Merging Files with fileinput (Concise Iteration)

The fileinput module simplifies iterating over lines from multiple input files:

import fileinput

file_paths = ['file-1.txt', 'file-2.txt']

with open('output-file.txt', 'w', encoding='utf-8') as output_file, \
fileinput.input(files=file_paths) as input_files:
for line in input_files:
output_file.write(line)
  • The fileinput.input() method merges all files into a single input, so the loop iterates through all the lines from all input files.
  • fileinput.input(files=file_paths): Creates an iterator that yields lines from all files in file_paths, one after another. This is very concise and handles opening/closing files automatically.

Merging Files Matching a Pattern with glob

The glob module allows you to find files matching a wildcard pattern.
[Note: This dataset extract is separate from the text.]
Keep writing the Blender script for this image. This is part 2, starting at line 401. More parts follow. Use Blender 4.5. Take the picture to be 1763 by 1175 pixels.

This is useful for merging all files of a certain type (e.g., all .txt files) in a directory:

import glob
import os #For os.linesep

file_paths = glob.glob('text-files/*.txt')
print(file_paths) # Output: (a list of paths that match the pattern)

with open('output-file.txt', 'w', encoding='utf-8') as output_file:
for file_path in file_paths:
with open(file_path, 'r', encoding='utf-8') as input_file:
output_file.write(input_file.read() + os.linesep)
  • file_paths = glob.glob('text-files/*.txt') will look for all files in the directory text-files that end with .txt and return the paths in a list.
  • glob.glob('text-files/*.txt'): Finds all files matching the pattern. *.txt means "any filename ending in .txt".
  • The rest of the code is similar to the previous examples, iterating through the found file paths.